Several years before Bill Hanna and Joe Barbera put the song “Clementine” in the mouth of a televised blue hound inspired by Tex Avery’s Southern wolf, Avery put the song in the mouth of opera singer Poochini (Spike) in the great cartoon Magical Maestro.
Avery’s mastery of timing is in full view in this wonderful short as a revengeful magician, disguised as a conductor, uses his magic wand, disguised as a baton, to transform Spike into all kinds of things in mid-performance on the stage.
In one sequence, Spike is turned into a nasally cowboy singer, whining out “Clementine.” Here are consecutive frames.
Cowboy Spike walks around on the stage as he sings. Evidently, he’s in cowpoke ecstasy as his eyes are closed. Note the high leg kick.
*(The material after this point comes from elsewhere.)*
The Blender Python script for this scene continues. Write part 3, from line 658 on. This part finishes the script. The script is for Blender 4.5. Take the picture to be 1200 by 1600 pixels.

These drawings are consecutive but were shot on twos, with the background moved slightly in the second shot.
In mid syllable, Spike realises he’s been transformed. These are consecutive frames. Look how subtle the expressions are. None of these big-eyed takes that Avery was known for. Avery knew they wouldn’t work in this cartoon. All the changes in character/costume had to be organic so as not to interrupt Spike’s performance.
While the main plot is going on, Avery and storyman Rich Hogan toss in a continuing element—the magician’s rabbits keep popping up. And always when you least expect it. Consecutive frames again. You can see from the mouth and body language that Spike’s annoyed his performance keeps getting screwed with.
Spike needs six drawings on twos before he realises the rabbits are back. He tosses them away elegantly, befitting someone in the high-brow profession of opera singer.
Avery and Hogan had to find new ways to get Spike back into his evening clothes after each transformation. They’re all imaginative. Here’s what they did in this scene.
My wild guess is the scene was animated by Grant Simmons. I’ll accept any correction.
I can’t say this is my favourite Avery cartoon but I’ve posted at least a half dozen times about it and there’s always something to admire.
I've posted this before, but I saw this cartoon at the Carnegie Hall Cinema in the late 1970s as part of an Avery retrospective shortly after Joe Adamson's book on Tex had come out , and no other short on the bill killed the audience like this one (the fact it was about a opera singer's personal appearance and it was being viewed by several hundred people at Carnegie Hall made it all the more appropriate it would get the biggest laughs).